During the warm months of 2008 and 2009, the dairy exceeded safe levels of hydrogen sulfide nearly 800 times.
The Minnesota Department of Health said the fumes were so bad, people living nearby should leave. The Brouses and other neighbors evacuated, and spent many days and nights at the homes of friends or relatives.
For three years, the Minnesota Pollution Control Agency tried to find technical solutions to get the emissions under control. When the dairy refused to lay straw over one of the lagoons, the MPCA went to court.
The judge issued an interim order requiring the straw cover, but so far -- a year and half later -- there's been no final order, so further legal action is blocked.

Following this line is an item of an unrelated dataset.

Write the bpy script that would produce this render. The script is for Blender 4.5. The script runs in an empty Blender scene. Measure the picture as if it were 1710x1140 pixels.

The dairy moved the cows to one of its other operations, but the lagoons still have manure in them.
Last spring, the MPCA issued a one-year permit with a long list of conditions attached -- things the dairy had to do before they could bring the cows back. The dairy has appealed the permit in court, and ignored most of the conditions.
The handful of state senators at Thursday's hearing expressed shock at the failure of state agencies to find a solution.
"I guess I'm surprised that our administrative citations and administrative orders seem to be so toothless," said DFL Sen. Linda Higgins from Minneapolis. "Is there no way that we can say, 'enough is enough, we're done with you people, and we're going to go in and clean it up and you're going to pay.'"
That would be the Superfund approach, where the state could clean up the site and go to court to force the polluter to pay.But MPCA Commissioner Paul Eger is hoping at least one of the three existing court cases will provide an answer.
"The actions we've taken, sometimes you have to go to court to have them enforced, and this case we're in multiple venues right now, and ongoing litigation," Eger said. "That's unfortunate, it's disappointing, but the MPCA has taken a lot of action in this case, and we're not satisfied with the pace of it at all."
Neither are some of the committee members, and they say they'll look for ways to give the MPCA's enforcement functions more teeth. The MPCA board will decide at the end of March whether to decline to renew Excel Dairy's permit; the permit itself expires a month later.
An attorney for Excel Dairy told MPR news the dairy has won all its court cases so far, and the state is acting inappropriately.
The dairy's neighbors are dreading the spring thaw that will renew the smell from the manure pits.